-- Instructions for the task --
Restate the full listing word for word and leave the pictures out.
[start]
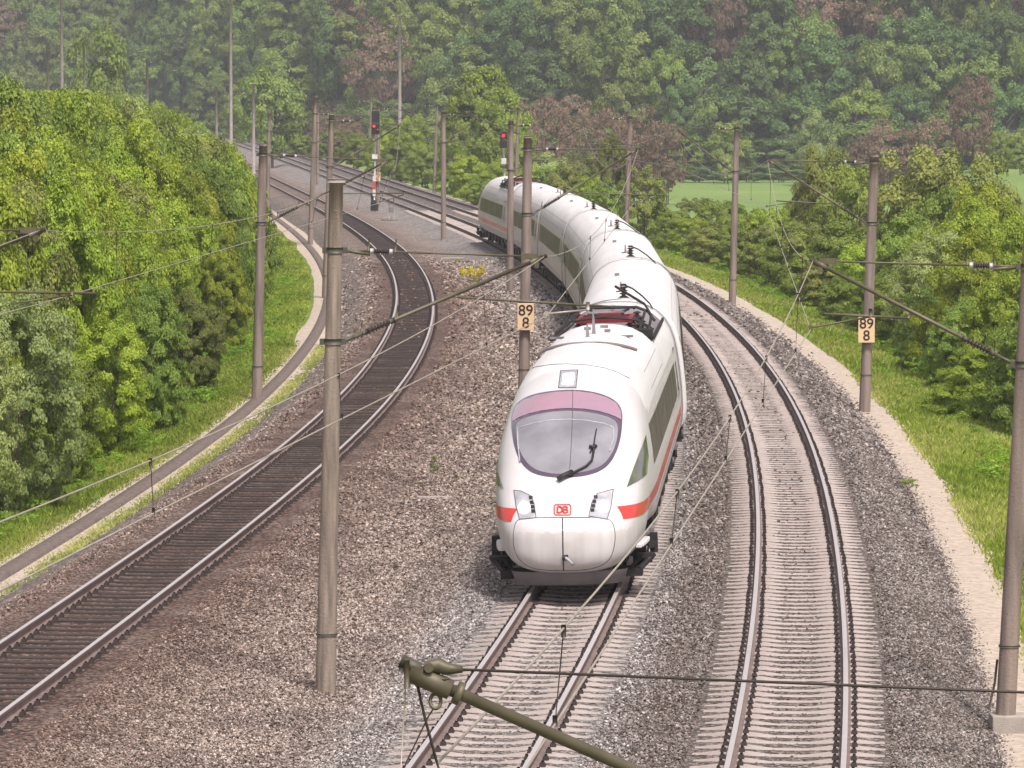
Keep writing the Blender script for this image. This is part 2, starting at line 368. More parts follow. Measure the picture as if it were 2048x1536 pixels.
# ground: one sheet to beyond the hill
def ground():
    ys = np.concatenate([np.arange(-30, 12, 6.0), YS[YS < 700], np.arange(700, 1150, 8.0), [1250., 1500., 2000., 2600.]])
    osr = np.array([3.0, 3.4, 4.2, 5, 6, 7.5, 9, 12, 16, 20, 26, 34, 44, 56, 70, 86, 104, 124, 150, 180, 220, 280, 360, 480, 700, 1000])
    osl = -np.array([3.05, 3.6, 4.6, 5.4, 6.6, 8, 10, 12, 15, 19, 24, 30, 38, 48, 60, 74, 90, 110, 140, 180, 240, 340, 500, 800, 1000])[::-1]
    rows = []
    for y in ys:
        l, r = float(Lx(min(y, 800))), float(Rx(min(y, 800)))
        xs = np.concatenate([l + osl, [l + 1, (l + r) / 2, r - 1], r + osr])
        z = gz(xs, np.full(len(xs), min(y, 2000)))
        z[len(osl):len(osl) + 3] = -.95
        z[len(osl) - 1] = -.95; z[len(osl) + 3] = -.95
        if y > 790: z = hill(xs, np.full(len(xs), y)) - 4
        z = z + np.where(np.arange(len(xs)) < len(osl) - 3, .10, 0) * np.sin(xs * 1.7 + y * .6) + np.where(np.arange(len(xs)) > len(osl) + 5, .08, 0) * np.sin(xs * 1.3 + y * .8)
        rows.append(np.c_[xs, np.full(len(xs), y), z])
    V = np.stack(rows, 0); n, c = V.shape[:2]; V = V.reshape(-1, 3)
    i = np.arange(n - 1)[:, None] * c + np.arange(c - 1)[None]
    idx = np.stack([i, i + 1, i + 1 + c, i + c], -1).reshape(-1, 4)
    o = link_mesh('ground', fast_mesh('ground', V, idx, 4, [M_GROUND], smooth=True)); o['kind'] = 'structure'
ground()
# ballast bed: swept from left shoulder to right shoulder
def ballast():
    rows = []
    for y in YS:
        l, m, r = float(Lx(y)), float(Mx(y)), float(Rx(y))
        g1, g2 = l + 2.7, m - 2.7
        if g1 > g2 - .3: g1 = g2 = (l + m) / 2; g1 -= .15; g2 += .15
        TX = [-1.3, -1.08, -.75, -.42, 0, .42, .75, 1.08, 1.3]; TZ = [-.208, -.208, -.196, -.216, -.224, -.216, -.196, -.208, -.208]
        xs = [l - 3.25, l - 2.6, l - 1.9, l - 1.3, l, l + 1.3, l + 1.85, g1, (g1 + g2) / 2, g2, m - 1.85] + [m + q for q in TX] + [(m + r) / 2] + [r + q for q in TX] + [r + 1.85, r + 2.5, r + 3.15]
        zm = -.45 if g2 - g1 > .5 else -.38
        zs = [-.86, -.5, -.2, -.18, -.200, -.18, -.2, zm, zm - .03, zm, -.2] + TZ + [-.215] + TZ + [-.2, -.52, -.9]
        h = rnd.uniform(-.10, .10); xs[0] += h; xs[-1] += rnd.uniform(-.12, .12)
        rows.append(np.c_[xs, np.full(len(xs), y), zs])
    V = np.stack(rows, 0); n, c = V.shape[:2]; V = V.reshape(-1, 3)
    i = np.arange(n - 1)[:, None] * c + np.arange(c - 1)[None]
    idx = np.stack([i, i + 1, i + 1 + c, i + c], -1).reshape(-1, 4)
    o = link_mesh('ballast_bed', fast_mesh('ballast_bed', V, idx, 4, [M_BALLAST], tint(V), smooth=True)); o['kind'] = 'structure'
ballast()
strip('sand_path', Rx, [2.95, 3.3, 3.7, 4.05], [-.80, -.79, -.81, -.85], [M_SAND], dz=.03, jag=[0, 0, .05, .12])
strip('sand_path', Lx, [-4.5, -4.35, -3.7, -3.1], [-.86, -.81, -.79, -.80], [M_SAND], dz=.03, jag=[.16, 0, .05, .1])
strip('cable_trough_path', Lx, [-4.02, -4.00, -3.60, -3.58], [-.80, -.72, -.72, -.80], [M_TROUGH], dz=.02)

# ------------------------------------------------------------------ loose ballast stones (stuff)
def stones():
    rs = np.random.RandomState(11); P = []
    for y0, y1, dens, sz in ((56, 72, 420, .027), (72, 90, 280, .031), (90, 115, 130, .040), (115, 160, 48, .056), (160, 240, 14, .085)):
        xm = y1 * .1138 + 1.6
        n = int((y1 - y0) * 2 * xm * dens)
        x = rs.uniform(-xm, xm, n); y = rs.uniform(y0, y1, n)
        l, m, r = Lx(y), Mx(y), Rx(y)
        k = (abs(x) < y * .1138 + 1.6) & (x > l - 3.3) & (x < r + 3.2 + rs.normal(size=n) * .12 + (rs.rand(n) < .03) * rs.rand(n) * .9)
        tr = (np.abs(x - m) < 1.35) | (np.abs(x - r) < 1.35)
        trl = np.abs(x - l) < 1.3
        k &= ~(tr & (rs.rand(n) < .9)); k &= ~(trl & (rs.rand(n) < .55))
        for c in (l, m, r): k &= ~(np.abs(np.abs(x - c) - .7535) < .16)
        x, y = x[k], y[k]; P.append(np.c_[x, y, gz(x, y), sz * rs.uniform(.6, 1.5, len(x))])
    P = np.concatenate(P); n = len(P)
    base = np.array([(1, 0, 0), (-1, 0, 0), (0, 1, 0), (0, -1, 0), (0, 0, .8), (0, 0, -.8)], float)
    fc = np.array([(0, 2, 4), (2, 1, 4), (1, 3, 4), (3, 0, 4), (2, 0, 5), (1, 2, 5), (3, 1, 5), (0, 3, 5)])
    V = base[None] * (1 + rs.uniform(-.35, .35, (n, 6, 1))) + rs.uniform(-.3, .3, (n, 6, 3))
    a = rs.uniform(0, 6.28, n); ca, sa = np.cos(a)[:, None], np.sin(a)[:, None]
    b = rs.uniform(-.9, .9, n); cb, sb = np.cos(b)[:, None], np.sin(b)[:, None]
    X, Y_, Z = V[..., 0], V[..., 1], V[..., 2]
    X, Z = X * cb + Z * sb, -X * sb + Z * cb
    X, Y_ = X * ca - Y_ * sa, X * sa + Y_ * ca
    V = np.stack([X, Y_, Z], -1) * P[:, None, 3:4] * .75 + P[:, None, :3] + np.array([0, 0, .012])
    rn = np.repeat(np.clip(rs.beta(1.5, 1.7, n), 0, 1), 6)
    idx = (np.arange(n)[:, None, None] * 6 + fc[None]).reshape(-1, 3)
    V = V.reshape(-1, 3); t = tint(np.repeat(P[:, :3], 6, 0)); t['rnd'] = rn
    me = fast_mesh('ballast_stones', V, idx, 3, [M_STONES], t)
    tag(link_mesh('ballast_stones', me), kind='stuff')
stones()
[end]
-- Correct answer --
Keep writing the Blender script for this image. This is part 2, starting at line 368. More parts follow. Measure the picture as if it were 2048x1536 pixels.
# ground: one sheet to beyond the hill
def ground():
    ys = np.concatenate([np.arange(-30, 12, 6.0), YS[YS < 700], np.arange(700, 1150, 8.0), [1250., 1500., 2000., 2600.]])
    osr = np.array([3.0, 3.4, 4.2, 5, 6, 7.5, 9, 12, 16, 20, 26, 34, 44, 56, 70, 86, 104, 124, 150, 180, 220, 280, 360, 480, 700, 1000])
    osl = -np.array([3.05, 3.6, 4.6, 5.4, 6.6, 8, 10, 12, 15, 19, 24, 30, 38, 48, 60, 74, 90, 110, 140, 180, 240, 340, 500, 800, 1000])[::-1]
    rows = []
    for y in ys:
        l, r = float(Lx(min(y, 800))), float(Rx(min(y, 800)))
        xs = np.concatenate([l + osl, [l + 1, (l + r) / 2, r - 1], r + osr])
        z = gz(xs, np.full(len(xs), min(y, 2000)))
        z[len(osl):len(osl) + 3] = -.95
        z[len(osl) - 1] = -.95; z[len(osl) + 3] = -.95
        if y > 790: z = hill(xs, np.full(len(xs), y)) - 4
        z = z + np.where(np.arange(len(xs)) < len(osl) - 3, .10, 0) * np.sin(xs * 1.7 + y * .6) + np.where(np.arange(len(xs)) > len(osl) + 5, .08, 0) * np.sin(xs * 1.3 + y * .8)
        rows.append(np.c_[xs, np.full(len(xs), y), z])
    V = np.stack(rows, 0); n, c = V.shape[:2]; V = V.reshape(-1, 3)
    i = np.arange(n - 1)[:, None] * c + np.arange(c - 1)[None]
    idx = np.stack([i, i + 1, i + 1 + c, i + c], -1).reshape(-1, 4)
    o = link_mesh('ground', fast_mesh('ground', V, idx, 4, [M_GROUND], smooth=True)); o['kind'] = 'structure'
ground()
# ballast bed: swept from left shoulder to right shoulder
def ballast():
    rows = []
    for y in YS:
        l, m, r = float(Lx(y)), float(Mx(y)), float(Rx(y))
        g1, g2 = l + 2.7, m - 2.7
        if g1 > g2 - .3: g1 = g2 = (l + m) / 2; g1 -= .15; g2 += .15
        TX = [-1.3, -1.08, -.75, -.42, 0, .42, .75, 1.08, 1.3]; TZ = [-.208, -.208, -.196, -.216, -.224, -.216, -.196, -.208, -.208]
        xs = [l - 3.25, l - 2.6, l - 1.9, l - 1.3, l, l + 1.3, l + 1.85, g1, (g1 + g2) / 2, g2, m - 1.85] + [m + q for q in TX] + [(m + r) / 2] + [r + q for q in TX] + [r + 1.85, r + 2.5, r + 3.15]
        zm = -.45 if g2 - g1 > .5 else -.38
        zs = [-.86, -.5, -.2, -.18, -.200, -.18, -.2, zm, zm - .03, zm, -.2] + TZ + [-.215] + TZ + [-.2, -.52, -.9]
        h = rnd.uniform(-.10, .10); xs[0] += h; xs[-1] += rnd.uniform(-.12, .12)
        rows.append(np.c_[xs, np.full(len(xs), y), zs])
    V = np.stack(rows, 0); n, c = V.shape[:2]; V = V.reshape(-1, 3)
    i = np.arange(n - 1)[:, None] * c + np.arange(c - 1)[None]
    idx = np.stack([i, i + 1, i + 1 + c, i + c], -1).reshape(-1, 4)
    o = link_mesh('ballast_bed', fast_mesh('ballast_bed', V, idx, 4, [M_BALLAST], tint(V), smooth=True)); o['kind'] = 'structure'
ballast()
strip('sand_path', Rx, [2.95, 3.3, 3.7, 4.05], [-.80, -.79, -.81, -.85], [M_SAND], dz=.03, jag=[0, 0, .05, .12])
strip('sand_path', Lx, [-4.5, -4.35, -3.7, -3.1], [-.86, -.81, -.79, -.80], [M_SAND], dz=.03, jag=[.16, 0, .05, .1])
strip('cable_trough_path', Lx, [-4.02, -4.00, -3.60, -3.58], [-.80, -.72, -.72, -.80], [M_TROUGH], dz=.02)

# ------------------------------------------------------------------ loose ballast stones (stuff)
def stones():
    rs = np.random.RandomState(11); P = []
    for y0, y1, dens, sz in ((56, 72, 420, .027), (72, 90, 280, .031), (90, 115, 130, .040), (115, 160, 48, .056), (160, 240, 14, .085)):
        xm = y1 * .1138 + 1.6
        n = int((y1 - y0) * 2 * xm * dens)
        x = rs.uniform(-xm, xm, n); y = rs.uniform(y0, y1, n)
        l, m, r = Lx(y), Mx(y), Rx(y)
        k = (abs(x) < y * .1138 + 1.6) & (x > l - 3.3) & (x < r + 3.2 + rs.normal(size=n) * .12 + (rs.rand(n) < .03) * rs.rand(n) * .9)
        tr = (np.abs(x - m) < 1.35) | (np.abs(x - r) < 1.35)
        trl = np.abs(x - l) < 1.3
        k &= ~(tr & (rs.rand(n) < .9)); k &= ~(trl & (rs.rand(n) < .55))
        for c in (l, m, r): k &= ~(np.abs(np.abs(x - c) - .7535) < .16)
        x, y = x[k], y[k]; P.append(np.c_[x, y, gz(x, y), sz * rs.uniform(.6, 1.5, len(x))])
    P = np.concatenate(P); n = len(P)
    base = np.array([(1, 0, 0), (-1, 0, 0), (0, 1, 0), (0, -1, 0), (0, 0, .8), (0, 0, -.8)], float)
    fc = np.array([(0, 2, 4), (2, 1, 4), (1, 3, 4), (3, 0, 4), (2, 0, 5), (1, 2, 5), (3, 1, 5), (0, 3, 5)])
    V = base[None] * (1 + rs.uniform(-.35, .35, (n, 6, 1))) + rs.uniform(-.3, .3, (n, 6, 3))
    a = rs.uniform(0, 6.28, n); ca, sa = np.cos(a)[:, None], np.sin(a)[:, None]
    b = rs.uniform(-.9, .9, n); cb, sb = np.cos(b)[:, None], np.sin(b)[:, None]
    X, Y_, Z = V[..., 0], V[..., 1], V[..., 2]
    X, Z = X * cb + Z * sb, -X * sb + Z * cb
    X, Y_ = X * ca - Y_ * sa, X * sa + Y_ * ca
    V = np.stack([X, Y_, Z], -1) * P[:, None, 3:4] * .75 + P[:, None, :3] + np.array([0, 0, .012])
    rn = np.repeat(np.clip(rs.beta(1.5, 1.7, n), 0, 1), 6)
    idx = (np.arange(n)[:, None, None] * 6 + fc[None]).reshape(-1, 3)
    V = V.reshape(-1, 3); t = tint(np.repeat(P[:, :3], 6, 0)); t['rnd'] = rn
    me = fast_mesh('ballast_stones', V, idx, 3, [M_STONES], t)
    tag(link_mesh('ballast_stones', me), kind='stuff')
stones()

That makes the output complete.